The Rue Morgue press has re-issued two of John Dickson Carr's classics, The Judas Window, and The Crooked Hinge.
The Judas Window, undoubtedly the finest book written by Carr under his Carter Dickson pseudonym, has it all. It's a fast-paced, fair-play detective novel with trial scenes running throughout most of the book, and two thundering climaxes in court at the end. It's also a locked-room mystery, with one of the best practical solutions to murder in a locked room ever devised.
The book features Sir Henry Merrivale, known as H.M., grumpy, paranoid, ruthless, and devious, defending young James Answell who is accused of murdering the father of his fiancee. The evidence is all against Answell, who went to Justice Bodkin's house to ask for the hand of his daughter. While in Bodkin's study, Answell is drugged into unconsciousness, and when he awakens he finds that Bodkin has been stabbed to death, and the room has been bolted--from the inside.
It's a murder that no one else could have committed, and other evidence is also stacked against Answell, but H.M. believes in his innocence and agrees to defend him despite not having been in court in years. What results is a virtuoso performance by H.M. and by Carr. In other books, Carr used Merrivale for comic relief, sometimes successfully and sometimes not, but here the humor is effective and comes directly from character.
This edition omits the floor plan which is commonly included, and which is useful in understanding a key plot point--although it's not needed to understand the locked room itself. It also has a cast of characters up front, and an introduction by Rue Morgue which is identical to the one in the new edition of The Crooked Hinge. The cast of characters contains a minor error (Reginald Answell is James' cousin not his brother), but these details won't affect your pleasure in what is one of the five best detective novels ever written. The Crooked Hinge, written under the Carr byline and featuring his other major series character, Dr. Gideon Fell, has created two distinct camps of readers.
The first camp praises the book's wonderful writing, atmosphere, and plot construction, all of which show Carr at the height of his powers. At stately Farnleigh Close in Kent, Sir John Farnleigh, squire and baronet, has lived an honorable and respectable life after surviving the sinking of the Titanic years ago. But a man arrives claiming that he is the real John Farnleigh, and has been usurped.

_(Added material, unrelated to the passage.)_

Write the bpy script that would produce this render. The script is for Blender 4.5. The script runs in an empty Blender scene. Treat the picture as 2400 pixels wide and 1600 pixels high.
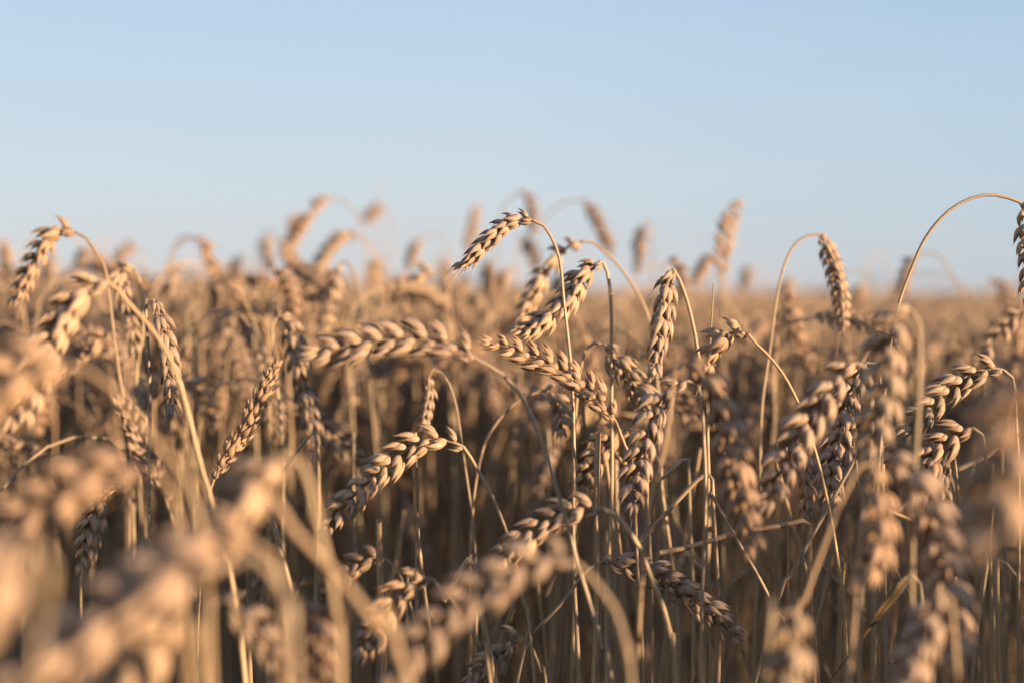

Carr's narrative skills have never been better, and he manipulates the reader into believing first one man's story, then the other's, then back again. When one of the key players is killed under impossible conditions, the stakes are raised and the quest to find the truth escalates until the final denouement and solution.
The second camp of readers agree with most of the above, but also point out that the impossible problem is not as clearly explained as in most of Carr's work, leaving the reader a bit unsure as to the actual issue, and the solution to the impossible murder is, in fact, impossible. This reviewer and Carr fanatic is in the second camp. You may love the first 180 pages, but the 181st may make you throw it across the room.